DEDE KORKUT Uluslararası Türk Dili ve Edebiyatı Araştırmaları Dergisi, vol.7, no.17, pp.230-250, 2018 (Peer-Reviewed Journal)
The Book of Dede Korkut is an early record of oral Turkic folktales in Anatolia, one of the mythic charters of Turkish nationalist ideology. Curiously, European interest in the Book antedates modern Turkish interest by almost a century. The Dede Korkut tale of a one-eyed, man-eating giant named Tepegoz bears a striking resemblance to the story of Polyphemus in book 9 of the Odyssey. In what follows the Dede Korkut ethic will be analyzed as an aspect of Oghuz pastoral tradition. The story of Tepegoz will then be compared to the story of Polyphemus in order to confirm the distinctiveness of this ethic as an argument about the relationship of person and society. This carries the discussion of the Book to a new ground: Why did an author choose to present a cycle of oral tales as a statement of a Turkic outlook on personal identity and social relations? And given the intense interest in the Book, in Turkey today, what is the significance of this statement for Turkish national identity?

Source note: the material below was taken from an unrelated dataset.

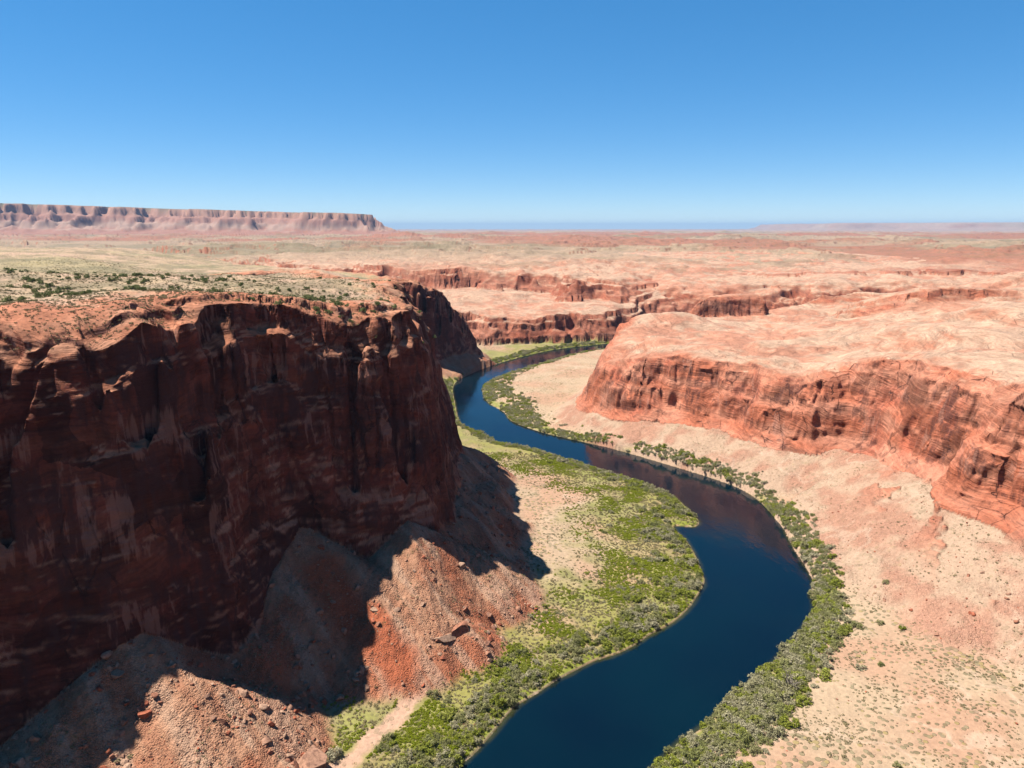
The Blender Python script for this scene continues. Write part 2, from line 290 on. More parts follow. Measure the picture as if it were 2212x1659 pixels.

Dede Korkut Kitabı, Anadolu’daki sözlü Türk halk hikâyelerinin en eski kaydıdır, bu nedenle Türk milliyetçiliği ideolojisinin mitsel beratlarından biridir. İlginç bir şekilde, Avrupalıların Dede Korkut’a ilgi duymaları, Türklerinkinden neredeyse bir yüzyıl öncedir. Dede Korkut'un Tepegöz adlı tek gözlü, insan yiyen dev hikâyesi, Odyssey’in IX. kitabındaki Polifem hikâyesiyle ilginç bir benzerlik taşır. Burada, Dede Korkut etiğini izleyen şey, Oğuz bozkır geleneğinin bir unsuru olarak çözümlenecektir. Tepegöz hikâyesi, kişi toplum ilişkileri hakkındaki bir iddia olarak bu etiğin ayırt ediciliğini doğrulamak için Polifem hikâyesiyle karşılaştırılacak. Bu, Dede Korkut Kitabı tartışmasını yeni bir zemine taşıyacaktır. Bir yazar, kişisel kimlik ve sosyal ilişkiler hakkında Türk bakış açısının bir ifadesi olarak sözlü hikâyelerin çevirimini sunmayı neden seçer ve bugün Türkiye’de Dede Korkut Kitabına verilen yoğun öneme göre, bu ifadenin Türk millî kimliği için önemi nedir?